▸ **Problem**
Start at the line containing "by 1462 pixels.", stop at the line containing "DBOX = part_of('check_digit_box', digit_box)", and set down every line in that stretch exactly as written, and nothing else.

▸ **Extracted entries**
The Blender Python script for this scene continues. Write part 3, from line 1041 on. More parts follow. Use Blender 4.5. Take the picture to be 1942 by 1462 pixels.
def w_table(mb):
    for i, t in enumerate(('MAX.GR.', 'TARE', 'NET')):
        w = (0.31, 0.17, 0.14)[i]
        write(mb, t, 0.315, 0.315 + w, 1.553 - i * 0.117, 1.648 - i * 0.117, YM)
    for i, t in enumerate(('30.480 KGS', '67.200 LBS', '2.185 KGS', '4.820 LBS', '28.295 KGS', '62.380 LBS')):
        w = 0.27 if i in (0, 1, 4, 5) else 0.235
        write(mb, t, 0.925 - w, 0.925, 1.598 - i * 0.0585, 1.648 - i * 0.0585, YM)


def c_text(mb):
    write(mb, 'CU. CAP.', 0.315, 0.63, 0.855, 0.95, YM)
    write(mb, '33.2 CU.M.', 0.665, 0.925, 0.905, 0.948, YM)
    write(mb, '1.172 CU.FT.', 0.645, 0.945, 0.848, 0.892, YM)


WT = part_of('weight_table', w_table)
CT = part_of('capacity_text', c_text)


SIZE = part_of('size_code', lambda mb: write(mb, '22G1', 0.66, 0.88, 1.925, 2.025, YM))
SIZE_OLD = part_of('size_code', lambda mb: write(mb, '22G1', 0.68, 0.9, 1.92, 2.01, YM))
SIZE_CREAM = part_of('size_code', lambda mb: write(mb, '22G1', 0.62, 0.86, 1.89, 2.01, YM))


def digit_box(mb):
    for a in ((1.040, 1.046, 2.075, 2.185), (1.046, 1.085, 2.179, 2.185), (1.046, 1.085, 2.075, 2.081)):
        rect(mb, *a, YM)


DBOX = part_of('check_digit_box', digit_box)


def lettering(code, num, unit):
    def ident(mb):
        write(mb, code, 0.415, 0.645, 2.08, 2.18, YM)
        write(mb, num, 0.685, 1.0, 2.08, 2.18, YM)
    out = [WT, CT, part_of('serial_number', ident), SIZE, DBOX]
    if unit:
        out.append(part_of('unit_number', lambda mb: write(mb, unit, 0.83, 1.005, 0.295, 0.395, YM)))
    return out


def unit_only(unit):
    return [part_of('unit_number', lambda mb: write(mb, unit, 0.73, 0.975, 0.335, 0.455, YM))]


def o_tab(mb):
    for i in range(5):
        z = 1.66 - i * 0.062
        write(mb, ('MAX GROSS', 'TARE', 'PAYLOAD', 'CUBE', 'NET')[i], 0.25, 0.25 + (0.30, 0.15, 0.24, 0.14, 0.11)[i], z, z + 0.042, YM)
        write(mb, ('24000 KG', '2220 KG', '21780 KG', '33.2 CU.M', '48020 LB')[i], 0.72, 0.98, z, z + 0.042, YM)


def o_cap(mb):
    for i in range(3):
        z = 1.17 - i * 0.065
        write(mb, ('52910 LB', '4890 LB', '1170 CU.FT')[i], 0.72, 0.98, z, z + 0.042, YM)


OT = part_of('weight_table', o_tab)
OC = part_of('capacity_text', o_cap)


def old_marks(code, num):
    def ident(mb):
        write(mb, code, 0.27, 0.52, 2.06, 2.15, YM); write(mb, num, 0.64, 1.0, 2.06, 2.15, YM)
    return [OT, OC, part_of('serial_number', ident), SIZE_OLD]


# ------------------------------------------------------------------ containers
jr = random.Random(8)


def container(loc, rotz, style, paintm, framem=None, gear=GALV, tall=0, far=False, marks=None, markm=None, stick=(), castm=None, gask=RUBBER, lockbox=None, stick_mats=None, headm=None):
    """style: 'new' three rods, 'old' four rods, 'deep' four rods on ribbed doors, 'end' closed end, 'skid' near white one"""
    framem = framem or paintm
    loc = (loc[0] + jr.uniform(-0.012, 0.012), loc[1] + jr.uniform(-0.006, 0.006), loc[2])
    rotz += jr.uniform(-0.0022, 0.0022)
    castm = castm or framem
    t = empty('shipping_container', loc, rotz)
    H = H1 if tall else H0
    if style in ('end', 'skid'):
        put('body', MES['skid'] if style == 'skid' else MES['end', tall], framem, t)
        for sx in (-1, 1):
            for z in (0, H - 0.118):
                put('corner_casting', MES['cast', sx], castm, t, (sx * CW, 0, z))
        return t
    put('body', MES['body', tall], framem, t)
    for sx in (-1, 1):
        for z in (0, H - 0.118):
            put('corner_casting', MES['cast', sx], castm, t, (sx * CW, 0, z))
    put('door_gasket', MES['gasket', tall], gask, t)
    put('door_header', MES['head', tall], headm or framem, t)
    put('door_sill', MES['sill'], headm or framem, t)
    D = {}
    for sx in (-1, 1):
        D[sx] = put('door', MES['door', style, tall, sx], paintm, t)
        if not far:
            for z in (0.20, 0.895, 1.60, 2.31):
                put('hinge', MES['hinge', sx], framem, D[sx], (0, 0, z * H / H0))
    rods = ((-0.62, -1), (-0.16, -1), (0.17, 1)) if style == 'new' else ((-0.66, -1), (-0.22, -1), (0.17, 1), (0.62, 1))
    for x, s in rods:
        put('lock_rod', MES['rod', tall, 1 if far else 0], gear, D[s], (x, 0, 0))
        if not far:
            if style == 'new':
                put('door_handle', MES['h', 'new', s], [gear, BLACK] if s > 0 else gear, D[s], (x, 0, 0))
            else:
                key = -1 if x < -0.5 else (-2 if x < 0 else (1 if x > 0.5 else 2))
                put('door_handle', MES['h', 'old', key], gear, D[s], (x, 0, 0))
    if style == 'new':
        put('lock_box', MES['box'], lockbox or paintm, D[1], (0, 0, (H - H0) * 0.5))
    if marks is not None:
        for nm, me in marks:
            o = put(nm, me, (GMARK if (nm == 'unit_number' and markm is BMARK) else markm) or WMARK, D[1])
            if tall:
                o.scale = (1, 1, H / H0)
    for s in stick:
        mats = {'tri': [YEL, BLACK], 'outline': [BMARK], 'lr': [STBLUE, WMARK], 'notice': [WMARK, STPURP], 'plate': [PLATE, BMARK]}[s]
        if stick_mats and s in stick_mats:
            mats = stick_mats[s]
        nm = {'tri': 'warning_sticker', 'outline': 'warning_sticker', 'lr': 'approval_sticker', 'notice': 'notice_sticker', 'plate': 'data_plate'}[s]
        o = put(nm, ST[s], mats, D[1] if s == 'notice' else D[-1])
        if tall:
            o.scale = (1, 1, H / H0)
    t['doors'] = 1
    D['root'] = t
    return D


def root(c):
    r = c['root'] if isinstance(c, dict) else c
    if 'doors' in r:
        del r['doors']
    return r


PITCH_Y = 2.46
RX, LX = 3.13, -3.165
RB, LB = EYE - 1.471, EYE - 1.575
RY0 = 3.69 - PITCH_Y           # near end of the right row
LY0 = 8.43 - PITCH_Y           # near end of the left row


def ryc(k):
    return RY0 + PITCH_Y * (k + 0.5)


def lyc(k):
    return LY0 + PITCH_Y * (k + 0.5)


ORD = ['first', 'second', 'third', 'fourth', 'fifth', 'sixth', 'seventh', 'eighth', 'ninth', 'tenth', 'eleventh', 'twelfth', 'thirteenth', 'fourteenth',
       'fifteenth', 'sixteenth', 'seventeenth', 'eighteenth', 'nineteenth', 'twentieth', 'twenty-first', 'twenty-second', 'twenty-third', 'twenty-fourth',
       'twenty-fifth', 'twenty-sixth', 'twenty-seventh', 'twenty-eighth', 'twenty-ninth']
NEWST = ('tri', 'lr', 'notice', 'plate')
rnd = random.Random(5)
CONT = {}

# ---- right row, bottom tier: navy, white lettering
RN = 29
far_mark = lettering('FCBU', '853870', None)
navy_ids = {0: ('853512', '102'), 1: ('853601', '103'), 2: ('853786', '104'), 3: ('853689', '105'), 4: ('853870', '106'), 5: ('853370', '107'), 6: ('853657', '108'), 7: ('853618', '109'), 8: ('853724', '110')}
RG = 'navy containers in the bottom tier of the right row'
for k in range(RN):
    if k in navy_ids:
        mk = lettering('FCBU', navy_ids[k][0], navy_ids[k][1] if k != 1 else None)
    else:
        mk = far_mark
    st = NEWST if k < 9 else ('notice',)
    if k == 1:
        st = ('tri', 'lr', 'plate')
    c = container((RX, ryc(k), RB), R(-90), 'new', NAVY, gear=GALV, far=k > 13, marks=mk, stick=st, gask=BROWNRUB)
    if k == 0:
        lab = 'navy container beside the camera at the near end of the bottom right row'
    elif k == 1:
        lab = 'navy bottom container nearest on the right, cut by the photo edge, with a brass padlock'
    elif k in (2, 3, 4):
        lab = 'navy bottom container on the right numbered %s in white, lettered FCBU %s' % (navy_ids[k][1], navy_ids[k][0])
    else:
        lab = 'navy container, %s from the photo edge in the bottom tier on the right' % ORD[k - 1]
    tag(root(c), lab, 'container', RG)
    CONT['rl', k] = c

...

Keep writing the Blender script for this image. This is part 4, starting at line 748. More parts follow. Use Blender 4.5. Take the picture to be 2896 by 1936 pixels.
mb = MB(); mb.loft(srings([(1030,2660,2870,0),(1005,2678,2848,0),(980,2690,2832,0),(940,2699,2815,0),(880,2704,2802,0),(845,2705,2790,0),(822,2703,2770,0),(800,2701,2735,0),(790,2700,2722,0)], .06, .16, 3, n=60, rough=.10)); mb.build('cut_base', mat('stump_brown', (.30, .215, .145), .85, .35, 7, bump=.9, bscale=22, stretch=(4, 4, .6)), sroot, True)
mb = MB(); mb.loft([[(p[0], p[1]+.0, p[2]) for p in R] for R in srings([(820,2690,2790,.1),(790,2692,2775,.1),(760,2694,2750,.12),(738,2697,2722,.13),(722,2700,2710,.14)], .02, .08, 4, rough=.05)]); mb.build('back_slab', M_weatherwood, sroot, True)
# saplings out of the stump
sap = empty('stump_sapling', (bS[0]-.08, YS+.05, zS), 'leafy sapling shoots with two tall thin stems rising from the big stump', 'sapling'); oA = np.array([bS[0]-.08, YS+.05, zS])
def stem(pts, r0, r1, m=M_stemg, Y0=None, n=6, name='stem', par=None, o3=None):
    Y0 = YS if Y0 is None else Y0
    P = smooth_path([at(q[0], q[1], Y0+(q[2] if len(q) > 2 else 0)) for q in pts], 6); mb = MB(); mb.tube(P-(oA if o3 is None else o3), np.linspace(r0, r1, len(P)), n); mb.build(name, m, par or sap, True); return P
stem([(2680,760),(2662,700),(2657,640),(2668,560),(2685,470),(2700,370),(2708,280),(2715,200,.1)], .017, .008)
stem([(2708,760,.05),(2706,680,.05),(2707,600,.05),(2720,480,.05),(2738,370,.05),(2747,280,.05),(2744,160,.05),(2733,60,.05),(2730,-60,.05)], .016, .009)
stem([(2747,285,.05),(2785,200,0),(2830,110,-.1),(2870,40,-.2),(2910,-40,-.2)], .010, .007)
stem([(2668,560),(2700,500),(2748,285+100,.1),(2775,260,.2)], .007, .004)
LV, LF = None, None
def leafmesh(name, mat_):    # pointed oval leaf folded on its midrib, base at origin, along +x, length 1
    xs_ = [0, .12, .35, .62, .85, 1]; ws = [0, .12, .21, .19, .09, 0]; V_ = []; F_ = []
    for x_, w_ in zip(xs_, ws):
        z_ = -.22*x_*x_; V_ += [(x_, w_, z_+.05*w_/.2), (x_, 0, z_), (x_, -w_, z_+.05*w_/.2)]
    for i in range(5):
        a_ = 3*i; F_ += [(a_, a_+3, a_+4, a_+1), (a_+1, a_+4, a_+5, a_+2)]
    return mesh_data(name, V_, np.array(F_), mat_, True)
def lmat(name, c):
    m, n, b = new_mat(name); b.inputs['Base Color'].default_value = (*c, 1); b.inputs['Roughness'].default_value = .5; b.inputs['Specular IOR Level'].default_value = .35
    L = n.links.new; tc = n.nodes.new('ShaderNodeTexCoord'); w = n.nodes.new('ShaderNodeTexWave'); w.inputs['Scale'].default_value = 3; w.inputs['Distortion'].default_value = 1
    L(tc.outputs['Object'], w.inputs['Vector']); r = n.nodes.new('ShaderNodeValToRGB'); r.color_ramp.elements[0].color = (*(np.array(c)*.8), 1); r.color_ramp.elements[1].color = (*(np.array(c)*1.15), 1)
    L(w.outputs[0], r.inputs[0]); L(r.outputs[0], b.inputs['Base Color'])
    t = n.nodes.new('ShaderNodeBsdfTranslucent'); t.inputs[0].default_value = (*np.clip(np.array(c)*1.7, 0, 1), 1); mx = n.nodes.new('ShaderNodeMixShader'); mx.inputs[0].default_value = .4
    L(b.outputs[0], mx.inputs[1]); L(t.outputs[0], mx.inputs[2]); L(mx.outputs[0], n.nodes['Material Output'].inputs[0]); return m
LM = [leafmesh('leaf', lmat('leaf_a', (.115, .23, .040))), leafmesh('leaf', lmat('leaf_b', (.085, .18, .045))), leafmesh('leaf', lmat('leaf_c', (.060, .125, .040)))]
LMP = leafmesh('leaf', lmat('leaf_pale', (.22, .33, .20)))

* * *

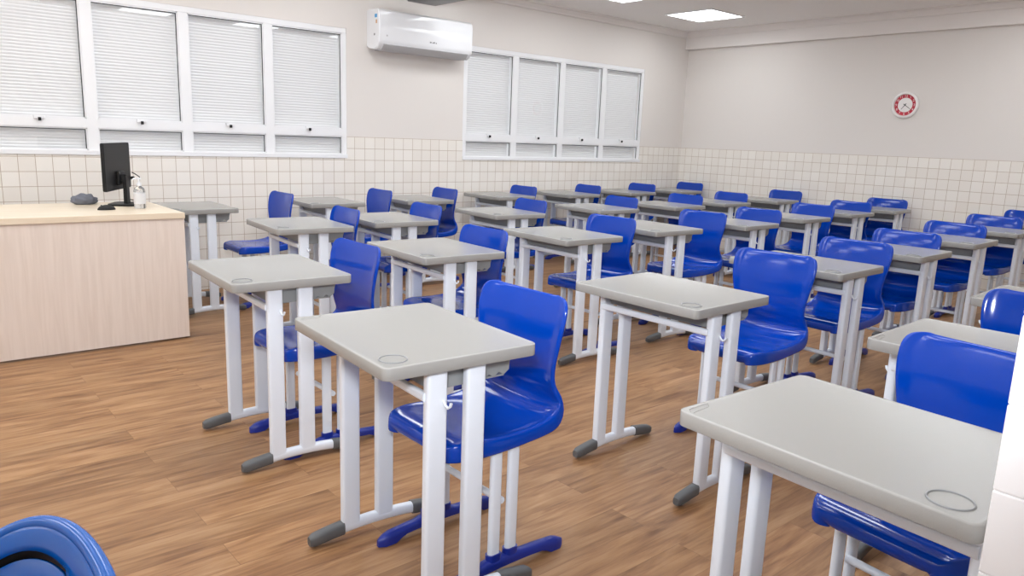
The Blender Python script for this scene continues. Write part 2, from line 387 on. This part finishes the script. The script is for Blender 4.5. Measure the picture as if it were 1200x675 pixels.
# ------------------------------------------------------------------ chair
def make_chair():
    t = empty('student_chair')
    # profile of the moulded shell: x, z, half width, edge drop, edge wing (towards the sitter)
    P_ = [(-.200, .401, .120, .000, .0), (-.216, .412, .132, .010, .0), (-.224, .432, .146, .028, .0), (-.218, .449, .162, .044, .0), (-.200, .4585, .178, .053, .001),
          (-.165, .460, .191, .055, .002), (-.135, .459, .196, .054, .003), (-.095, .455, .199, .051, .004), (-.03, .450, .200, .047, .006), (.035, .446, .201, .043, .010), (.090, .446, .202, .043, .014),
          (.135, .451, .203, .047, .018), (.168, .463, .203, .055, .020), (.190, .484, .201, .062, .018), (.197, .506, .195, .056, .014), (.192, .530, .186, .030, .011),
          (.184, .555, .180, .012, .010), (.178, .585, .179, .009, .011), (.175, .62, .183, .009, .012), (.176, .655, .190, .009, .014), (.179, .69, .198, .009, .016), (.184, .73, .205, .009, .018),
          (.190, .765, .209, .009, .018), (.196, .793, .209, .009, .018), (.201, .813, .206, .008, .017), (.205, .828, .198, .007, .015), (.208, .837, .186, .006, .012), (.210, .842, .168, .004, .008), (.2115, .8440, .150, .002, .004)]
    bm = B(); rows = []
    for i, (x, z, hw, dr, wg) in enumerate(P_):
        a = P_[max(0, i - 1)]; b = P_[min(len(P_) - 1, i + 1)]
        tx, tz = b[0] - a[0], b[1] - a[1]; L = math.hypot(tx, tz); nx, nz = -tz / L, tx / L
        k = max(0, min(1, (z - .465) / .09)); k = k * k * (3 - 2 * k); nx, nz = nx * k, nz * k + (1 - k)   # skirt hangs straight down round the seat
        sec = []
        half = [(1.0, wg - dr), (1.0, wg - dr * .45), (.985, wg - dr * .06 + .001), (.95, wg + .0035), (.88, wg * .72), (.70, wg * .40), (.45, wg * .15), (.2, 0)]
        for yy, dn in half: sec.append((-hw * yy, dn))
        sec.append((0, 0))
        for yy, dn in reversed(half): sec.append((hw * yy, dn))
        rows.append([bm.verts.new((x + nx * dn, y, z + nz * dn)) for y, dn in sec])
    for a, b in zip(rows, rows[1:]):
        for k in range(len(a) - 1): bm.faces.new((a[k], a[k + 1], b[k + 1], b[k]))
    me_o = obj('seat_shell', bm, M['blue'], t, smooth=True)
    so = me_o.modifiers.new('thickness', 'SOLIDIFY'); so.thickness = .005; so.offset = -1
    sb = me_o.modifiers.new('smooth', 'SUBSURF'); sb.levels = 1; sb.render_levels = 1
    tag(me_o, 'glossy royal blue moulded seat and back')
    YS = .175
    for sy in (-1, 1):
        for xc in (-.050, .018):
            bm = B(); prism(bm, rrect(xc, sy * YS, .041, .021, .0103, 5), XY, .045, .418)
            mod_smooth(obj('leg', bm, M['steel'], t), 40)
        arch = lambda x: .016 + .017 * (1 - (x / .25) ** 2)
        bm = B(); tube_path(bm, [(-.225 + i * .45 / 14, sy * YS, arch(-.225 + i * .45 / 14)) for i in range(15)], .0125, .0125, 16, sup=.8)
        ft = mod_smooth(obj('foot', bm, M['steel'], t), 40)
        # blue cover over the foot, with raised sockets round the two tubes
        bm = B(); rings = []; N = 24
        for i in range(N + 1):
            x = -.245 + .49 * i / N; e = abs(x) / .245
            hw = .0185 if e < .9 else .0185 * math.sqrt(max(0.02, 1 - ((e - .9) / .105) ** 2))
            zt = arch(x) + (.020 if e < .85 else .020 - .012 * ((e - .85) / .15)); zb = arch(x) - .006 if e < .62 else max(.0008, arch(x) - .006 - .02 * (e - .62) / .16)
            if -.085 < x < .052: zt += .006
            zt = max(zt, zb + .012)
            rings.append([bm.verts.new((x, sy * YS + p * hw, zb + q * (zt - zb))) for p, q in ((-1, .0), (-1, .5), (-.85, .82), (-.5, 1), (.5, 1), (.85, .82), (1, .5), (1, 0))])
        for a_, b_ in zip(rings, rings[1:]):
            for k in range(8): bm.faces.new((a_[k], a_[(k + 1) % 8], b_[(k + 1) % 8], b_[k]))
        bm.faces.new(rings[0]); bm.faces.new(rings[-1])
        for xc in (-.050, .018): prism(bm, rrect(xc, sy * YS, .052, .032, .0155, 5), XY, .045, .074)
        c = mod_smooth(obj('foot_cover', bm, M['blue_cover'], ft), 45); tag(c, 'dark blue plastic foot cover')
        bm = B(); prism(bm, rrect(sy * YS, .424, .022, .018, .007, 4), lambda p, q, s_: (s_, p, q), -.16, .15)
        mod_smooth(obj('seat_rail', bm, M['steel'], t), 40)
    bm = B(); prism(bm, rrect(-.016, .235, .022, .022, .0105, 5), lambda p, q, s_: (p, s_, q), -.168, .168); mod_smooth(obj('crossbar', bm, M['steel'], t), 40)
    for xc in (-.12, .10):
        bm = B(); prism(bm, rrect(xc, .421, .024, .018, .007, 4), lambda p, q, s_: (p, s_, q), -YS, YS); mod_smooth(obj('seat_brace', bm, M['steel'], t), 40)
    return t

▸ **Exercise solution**
The Blender Python script for this scene continues. Write part 3, from line 1041 on. More parts follow. Use Blender 4.5. Take the picture to be 1942 by 1462 pixels.
def w_table(mb):
    for i, t in enumerate(('MAX.GR.', 'TARE', 'NET')):
        w = (0.31, 0.17, 0.14)[i]
        write(mb, t, 0.315, 0.315 + w, 1.553 - i * 0.117, 1.648 - i * 0.117, YM)
    for i, t in enumerate(('30.480 KGS', '67.200 LBS', '2.185 KGS', '4.820 LBS', '28.295 KGS', '62.380 LBS')):
        w = 0.27 if i in (0, 1, 4, 5) else 0.235
        write(mb, t, 0.925 - w, 0.925, 1.598 - i * 0.0585, 1.648 - i * 0.0585, YM)


def c_text(mb):
    write(mb, 'CU. CAP.', 0.315, 0.63, 0.855, 0.95, YM)
    write(mb, '33.2 CU.M.', 0.665, 0.925, 0.905, 0.948, YM)
    write(mb, '1.172 CU.FT.', 0.645, 0.945, 0.848, 0.892, YM)


WT = part_of('weight_table', w_table)
CT = part_of('capacity_text', c_text)


SIZE = part_of('size_code', lambda mb: write(mb, '22G1', 0.66, 0.88, 1.925, 2.025, YM))
SIZE_OLD = part_of('size_code', lambda mb: write(mb, '22G1', 0.68, 0.9, 1.92, 2.01, YM))
SIZE_CREAM = part_of('size_code', lambda mb: write(mb, '22G1', 0.62, 0.86, 1.89, 2.01, YM))


def digit_box(mb):
    for a in ((1.040, 1.046, 2.075, 2.185), (1.046, 1.085, 2.179, 2.185), (1.046, 1.085, 2.075, 2.081)):
        rect(mb, *a, YM)


DBOX = part_of('check_digit_box', digit_box)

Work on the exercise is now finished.